Ahora que la ETA ha abandonado sus sangrientas costumbres y hasta el Grapo parece un mal recuerdo, choca un tanto que la última facción terrorista en activo dentro de la Península tenga patente gallega.

El dato no casa en modo alguno con los hábitos de este pequeño reino del noroeste que disfruta de una fama -sin duda merecida- de ser hogar de gentes pacíficas. El gallego es un pueblo levemente budista que se goza en el sosiego de ver crecer la hierba, como acaso demuestre el caso de Ero: aquel monje del monasterio de Armenteira que tras oír el dulce canto de un pajarito cayó en trance y se mantuvo en éxtasis durante tres largos siglos.
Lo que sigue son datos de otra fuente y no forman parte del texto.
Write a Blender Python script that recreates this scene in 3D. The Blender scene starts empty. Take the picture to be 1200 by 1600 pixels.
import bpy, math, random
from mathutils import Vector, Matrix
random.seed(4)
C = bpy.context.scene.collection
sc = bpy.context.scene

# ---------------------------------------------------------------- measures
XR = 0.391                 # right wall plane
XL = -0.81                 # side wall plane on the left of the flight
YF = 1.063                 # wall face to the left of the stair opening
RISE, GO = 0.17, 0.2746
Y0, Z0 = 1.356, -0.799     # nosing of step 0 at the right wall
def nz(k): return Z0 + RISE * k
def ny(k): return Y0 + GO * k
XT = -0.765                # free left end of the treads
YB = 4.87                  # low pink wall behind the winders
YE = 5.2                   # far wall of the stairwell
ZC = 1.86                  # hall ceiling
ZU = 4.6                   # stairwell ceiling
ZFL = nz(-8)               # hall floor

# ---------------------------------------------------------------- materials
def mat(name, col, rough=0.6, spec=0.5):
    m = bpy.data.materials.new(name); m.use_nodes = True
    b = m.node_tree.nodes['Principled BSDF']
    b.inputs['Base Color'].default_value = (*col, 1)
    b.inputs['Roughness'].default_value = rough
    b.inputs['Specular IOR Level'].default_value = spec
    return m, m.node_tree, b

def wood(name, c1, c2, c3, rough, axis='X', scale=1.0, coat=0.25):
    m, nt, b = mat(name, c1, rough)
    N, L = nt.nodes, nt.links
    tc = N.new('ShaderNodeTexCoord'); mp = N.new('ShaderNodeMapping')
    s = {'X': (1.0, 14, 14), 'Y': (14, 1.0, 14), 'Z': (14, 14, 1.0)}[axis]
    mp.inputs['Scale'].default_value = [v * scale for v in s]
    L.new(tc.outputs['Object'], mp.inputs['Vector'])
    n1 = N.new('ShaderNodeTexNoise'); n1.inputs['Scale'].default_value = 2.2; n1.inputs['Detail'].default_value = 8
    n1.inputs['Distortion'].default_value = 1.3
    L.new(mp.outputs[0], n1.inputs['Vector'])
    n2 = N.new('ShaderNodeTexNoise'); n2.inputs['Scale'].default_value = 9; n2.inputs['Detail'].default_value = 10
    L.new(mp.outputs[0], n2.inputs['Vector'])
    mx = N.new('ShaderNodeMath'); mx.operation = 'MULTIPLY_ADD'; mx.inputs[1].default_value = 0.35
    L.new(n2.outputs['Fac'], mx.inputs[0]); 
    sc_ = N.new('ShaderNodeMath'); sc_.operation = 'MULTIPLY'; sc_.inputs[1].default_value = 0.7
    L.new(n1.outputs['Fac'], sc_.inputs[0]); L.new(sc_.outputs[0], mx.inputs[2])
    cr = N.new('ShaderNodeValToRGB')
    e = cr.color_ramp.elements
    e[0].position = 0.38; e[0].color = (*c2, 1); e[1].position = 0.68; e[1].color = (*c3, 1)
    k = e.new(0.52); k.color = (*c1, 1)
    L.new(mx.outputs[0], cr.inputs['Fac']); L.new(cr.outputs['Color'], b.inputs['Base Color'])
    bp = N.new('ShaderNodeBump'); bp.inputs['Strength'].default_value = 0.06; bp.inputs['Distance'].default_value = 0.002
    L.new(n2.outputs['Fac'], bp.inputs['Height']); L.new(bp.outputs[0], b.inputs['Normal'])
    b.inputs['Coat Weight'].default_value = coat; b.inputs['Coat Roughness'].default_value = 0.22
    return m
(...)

Al pobre Ero lo arrancarían hoy de su beatitud las bombas que de cuando en vez hace explotar -sin motivo aparente- la banda que estos días ha conseguido ocupar de nuevo espacios en los papeles y telediarios. Quizá el de salir en la tele sea de hecho su único propósito definido, aunque los resistentes vayan por ahí poniéndole artefactos a los alcaldes que encargan misas por Franco o a aquellos otros que justifican los fusilamientos a los que tan aficionado era el Caudillo.
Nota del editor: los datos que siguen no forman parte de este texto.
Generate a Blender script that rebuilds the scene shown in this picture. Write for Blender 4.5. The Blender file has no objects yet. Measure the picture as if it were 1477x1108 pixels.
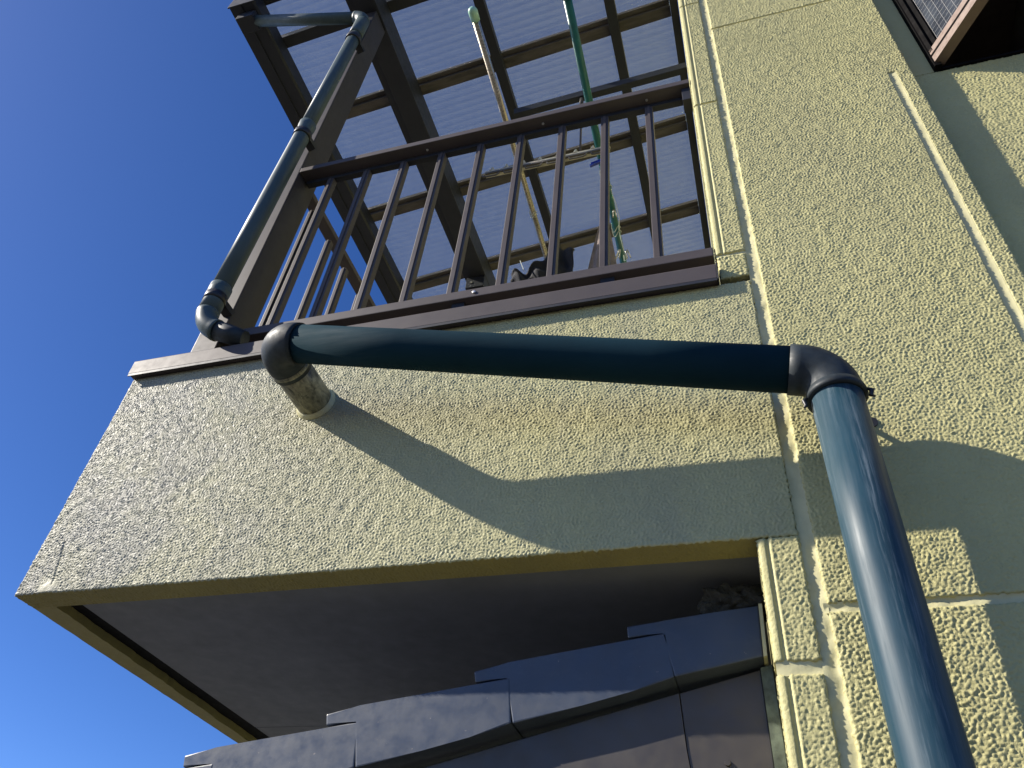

En realidad, los músicos de esta singular banda de heavy metal con vocación petardista llevan ya algunos años en la faena de ir dejando aquí y allá ollas explosivas, como quien siembra pimientos de Padrón. Si ahora parecen haberla tomado con los alcaldes añorantes del dictador, antes habían desplegado ya su furia dinamitera contra las sucursales de los bancos y alguna urbanización de chalés pareados que a su juicio incumplía con las normas de protección del paisaje. Era, por así decirlo, su curiosa y un tanto abrupta manera de presentar alegaciones urbanísticas y enmiendas al plan general de cada municipio.

Quiso la buena fortuna que las bombas no hayan producido hasta ahora más daños que los estrictamente materiales; pero no conviene tentar a la suerte. Sabido es que esta clase de ingenios explosivos los carga el diablo: y nadie está en condiciones de garantizar que cualquier día -por azar o error de cálculo- acaben por dejar alguna víctima entre la gente que pasaba por allí.

Sorprende, ya se dijo, que sea precisamente la apacible Galicia el último lugar de la Península en el que un grupo sigue empeñado en argumentar con la dialéctica de las bombas para la consecución de lo que, usando terminología militar, llaman sus "objetivos".

Será que todo llega con retraso a esta esquina noroccidental de Europa. Ya se trate de las autovías, del tren-foguete o hasta del verano, que últimamente cae aquí por octubre, las cosas suelen llegar con notable demora a Galicia. No extrañará, por tanto, que el terrorismo ya desaparecido en el resto de España esté dando su último y anacrónico coletazo en este reino de lluvia y calma. Raros que somos.